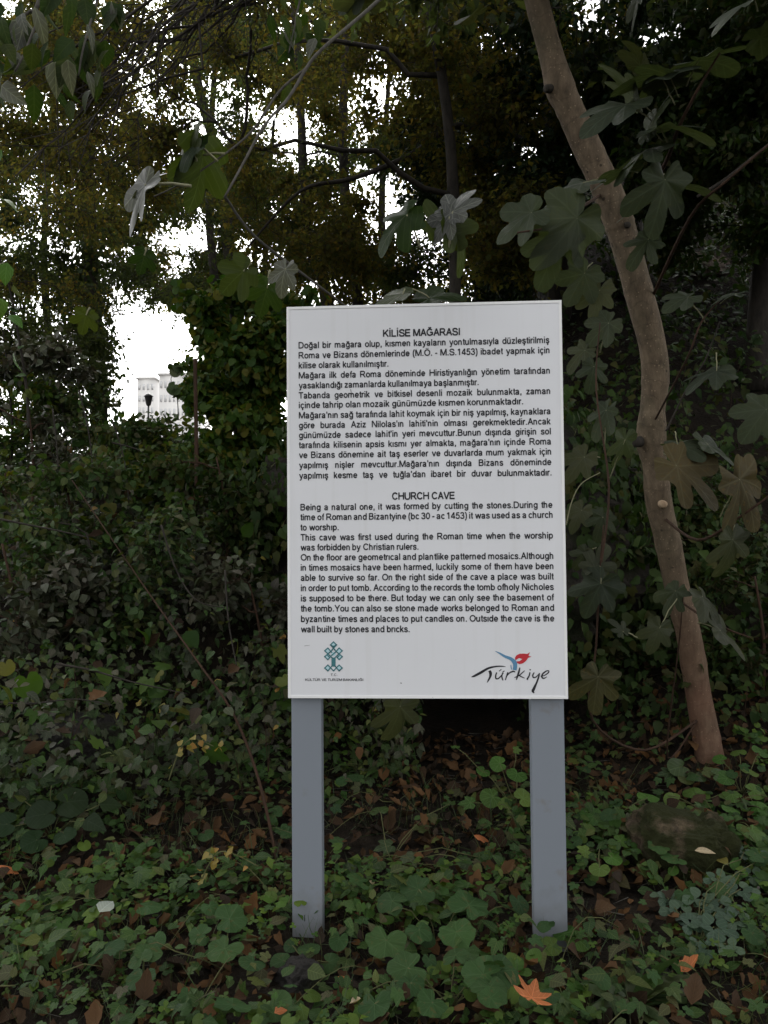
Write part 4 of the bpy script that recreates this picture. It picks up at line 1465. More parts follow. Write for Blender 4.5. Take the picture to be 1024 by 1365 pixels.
        tree('woodland_tree', lab, [(b, .12), (b + np.array([.1, -.1, 1.5]), .11), (b + np.array([0, -.3, 3.0]), .09), (b + np.array([.1, -.5, 5.0]), .05)],
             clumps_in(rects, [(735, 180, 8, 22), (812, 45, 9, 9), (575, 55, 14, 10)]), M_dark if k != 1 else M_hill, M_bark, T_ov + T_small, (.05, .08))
    # vine smothered shrub at the right of the gap
    b = gpt(315, 7.2)
    tree('vine_draped_shrub', 'green vine draped shrub bounding the bright gap on its right', [(b, .05), (P(318, 520, 7.2), .045), (P(312, 430, 7.2), .03), (P(300, 380, 7.2), .02)],
         clumps_in([(262, 385, 395, 560, 6.6, 7.8, 20, .3, 330), (330, 400, 380, 640, 6.6, 7.4, 10, .3, 300), (262, 330, 520, 620, 6.6, 7.4, 8, .28, 260)]), M_vine, M_bark, T_wide + [T_heart[0]], (.05, .085), cat='shrub', hang=.6)
    # low saplings along the left bank
    for px, d, h, lab, lm in ((40, 6.2, 1.5, 'tall bramble sapling at the far left with grey green leaves', M_dull), (95, 5.4, 1.0, 'bushy bramble with dark stems beside the left sapling', M_bank), (300, 5.6, .9, 'leafy bush touching the left side of the sign', M_hill), (190, 6.8, .9, 'bush right below the bright gap', M_bank), (20, 4.6, .9, 'big leaved bush at the left edge half way up', M_dull), (345, 4.9, .8, 'dark bush beside the left edge of the board', M_dull)):
        b = gpt(px, d)
        cl = []
        for k in range(9):
            cl.append((b + np.array([rng.uniform(-.4, .4), rng.uniform(-.3, .25), h * rng.uniform(.35, 1.05)]), .24, 170))
        tree('bramble_bush', lab, [(b, .014), (b + np.array([.02, 0, h * .5]), .011), (b + np.array([-.05, -.05, h]), .006)], cl, lm, M_cane, T_ov + T_wide, (.045, .075), cat='bush', dense=12, twr=.003)
    for px, d, h, lab, lm in ((12, 7.6, 1.7, 'tall leafy bush on the ridge at the far left', M_vine), (85, 8.2, 1.2, 'leafy bush on the ridge below the ivy clad tree', M_bank), (160, 8.4, .7, 'small bush on the ridge under the bright gap', M_vine), (240, 6.4, .8, 'low vine leaved bush at the foot of the wooden stake', M_vine), (130, 4.9, .8, 'tangled bush in the middle of the left bank', M_bank)):
        b = gpt(px, d)
        cl = [(b + np.array([rng.uniform(-.45, .45), rng.uniform(-.3, .3), h * rng.uniform(.3, 1.1)]), .27, 190) for k in range(9)]
        tree('ridge_bush', lab, [(b, .014), (b + np.array([.02, 0, h * .5]), .011), (b + np.array([-.05, -.05, h]), .006)], cl, lm, M_bark, T_ov + T_wide, (.04, .07), cat='bush', dense=10, twr=.003)
    # slope bushes
    for px, d, h, lab, lm in ((985, 5.6, .7, 'bright green bush on the slope below the pale rock', M_bank), (800, 5.3, 1.2, 'dark bush between the sign and the fig trunk', M_hill), (900, 5.8, .8, 'low bush behind the fig trunk', M_bank), (1010, 4.9, .8, 'shaded bush at the right edge behind the fig leaves', M_hill), (700, 6.6, 1.8, 'tall dark bush just above the right corner of the board', M_hill)):
        b = gpt(px, d)
        cl = [(b + np.array([rng.uniform(-.4, .4), rng.uniform(-.25, .25), h * rng.uniform(.2, 1.0)]), .26, 210) for k in range(8)]
        tree('woodland_bush', lab, [(b, .014), (b + np.array([.02, 0, h * .5]), .011), (b + np.array([-.05, -.05, h]), .006)], cl, lm, M_cane, T_ov + T_wide, (.04, .065), cat='bush', dense=12, twr=.003)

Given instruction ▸
Restate the data above word for word. Do not include the images.

Correct response ▸
Write part 4 of the bpy script that recreates this picture. It picks up at line 1465. More parts follow. Write for Blender 4.5. Take the picture to be 1024 by 1365 pixels.
        tree('woodland_tree', lab, [(b, .12), (b + np.array([.1, -.1, 1.5]), .11), (b + np.array([0, -.3, 3.0]), .09), (b + np.array([.1, -.5, 5.0]), .05)],
             clumps_in(rects, [(735, 180, 8, 22), (812, 45, 9, 9), (575, 55, 14, 10)]), M_dark if k != 1 else M_hill, M_bark, T_ov + T_small, (.05, .08))
    # vine smothered shrub at the right of the gap
    b = gpt(315, 7.2)
    tree('vine_draped_shrub', 'green vine draped shrub bounding the bright gap on its right', [(b, .05), (P(318, 520, 7.2), .045), (P(312, 430, 7.2), .03), (P(300, 380, 7.2), .02)],
         clumps_in([(262, 385, 395, 560, 6.6, 7.8, 20, .3, 330), (330, 400, 380, 640, 6.6, 7.4, 10, .3, 300), (262, 330, 520, 620, 6.6, 7.4, 8, .28, 260)]), M_vine, M_bark, T_wide + [T_heart[0]], (.05, .085), cat='shrub', hang=.6)
    # low saplings along the left bank
    for px, d, h, lab, lm in ((40, 6.2, 1.5, 'tall bramble sapling at the far left with grey green leaves', M_dull), (95, 5.4, 1.0, 'bushy bramble with dark stems beside the left sapling', M_bank), (300, 5.6, .9, 'leafy bush touching the left side of the sign', M_hill), (190, 6.8, .9, 'bush right below the bright gap', M_bank), (20, 4.6, .9, 'big leaved bush at the left edge half way up', M_dull), (345, 4.9, .8, 'dark bush beside the left edge of the board', M_dull)):
        b = gpt(px, d)
        cl = []
        for k in range(9):
            cl.append((b + np.array([rng.uniform(-.4, .4), rng.uniform(-.3, .25), h * rng.uniform(.35, 1.05)]), .24, 170))
        tree('bramble_bush', lab, [(b, .014), (b + np.array([.02, 0, h * .5]), .011), (b + np.array([-.05, -.05, h]), .006)], cl, lm, M_cane, T_ov + T_wide, (.045, .075), cat='bush', dense=12, twr=.003)
    for px, d, h, lab, lm in ((12, 7.6, 1.7, 'tall leafy bush on the ridge at the far left', M_vine), (85, 8.2, 1.2, 'leafy bush on the ridge below the ivy clad tree', M_bank), (160, 8.4, .7, 'small bush on the ridge under the bright gap', M_vine), (240, 6.4, .8, 'low vine leaved bush at the foot of the wooden stake', M_vine), (130, 4.9, .8, 'tangled bush in the middle of the left bank', M_bank)):
        b = gpt(px, d)
        cl = [(b + np.array([rng.uniform(-.45, .45), rng.uniform(-.3, .3), h * rng.uniform(.3, 1.1)]), .27, 190) for k in range(9)]
        tree('ridge_bush', lab, [(b, .014), (b + np.array([.02, 0, h * .5]), .011), (b + np.array([-.05, -.05, h]), .006)], cl, lm, M_bark, T_ov + T_wide, (.04, .07), cat='bush', dense=10, twr=.003)
    # slope bushes
    for px, d, h, lab, lm in ((985, 5.6, .7, 'bright green bush on the slope below the pale rock', M_bank), (800, 5.3, 1.2, 'dark bush between the sign and the fig trunk', M_hill), (900, 5.8, .8, 'low bush behind the fig trunk', M_bank), (1010, 4.9, .8, 'shaded bush at the right edge behind the fig leaves', M_hill), (700, 6.6, 1.8, 'tall dark bush just above the right corner of the board', M_hill)):
        b = gpt(px, d)
        cl = [(b + np.array([rng.uniform(-.4, .4), rng.uniform(-.25, .25), h * rng.uniform(.2, 1.0)]), .26, 210) for k in range(8)]
        tree('woodland_bush', lab, [(b, .014), (b + np.array([.02, 0, h * .5]), .011), (b + np.array([-.05, -.05, h]), .006)], cl, lm, M_cane, T_ov + T_wide, (.04, .065), cat='bush', dense=12, twr=.003)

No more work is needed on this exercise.